To the contrary, all SEC commissioner-related proceedings in the Senate remain "postponed" indefinitely, with no new hearings in sight. As Ted Knutson, D.C. correspondent for Financial Advisor magazine joked last week on Twitter, "Look for SEC to put faces of Hester Peirce, Lisa Fairfax on milk cartons, nominated 1/2 year ago, they are no where to be seen." Today, Knutson reported on Twitter that when he asked Peirce when Sen. Richard Shelby, Chairman of the Senate Banking Committee, was going to move forward with her SEC nomination, she replied, "you are talking to the wrong woman."

The issue that is causing these nominations to drag on is the nominees' refusal to date to agree to Democratic senators' demand that the nominees promise that they will support a rule requiring publicly-traded corporations to disclose political contributions. Sen. Charles Schumer, who is on the Senate Banking Committee, stated after the hearing on April 7 that "the SEC needs commissioners who believe in and support campaign spending transparency, and unfortunately these nominees have yet to answer that call." Schumer accused the nominees of “fence-sitting” on the issue.
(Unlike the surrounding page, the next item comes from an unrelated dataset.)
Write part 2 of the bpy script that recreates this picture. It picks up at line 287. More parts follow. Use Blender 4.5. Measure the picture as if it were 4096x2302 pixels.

As former SEC commissioner Prof. Joseph Grundfest wrote this week in a WSJ op-ed, however, SEC commissioners are not permitted to participate in the adoption of a rule unless they are open to persuasion based on public comment. If a commissioner has an “unalterably closed mind,” the D.C. Circuit Court of Appeals has held, then he or she is disqualified.  

As Prof. Grundfest observes,

[a]ny nominee who agrees to such a demand effectively disqualifies herself from participating in the rule-making that the senator so ardently desires. By demanding the promise, Mr. Schumer and his colleagues destroy her ability to deliver on the promise. It also transforms the nomination process into a scene from the theater of the absurd: “I promise to support a policy position that I won’t be able to vote on because I am making this promise.”

Jack Katz, the former Secretary of the SEC for many years, recently told TheCorporateCounsel.net that he cannot recall a single SEC commissioner nominee in the past 40 years who failed to be confirmed, so history is in Fairfax and Peirce's favor. It may just take quite a while.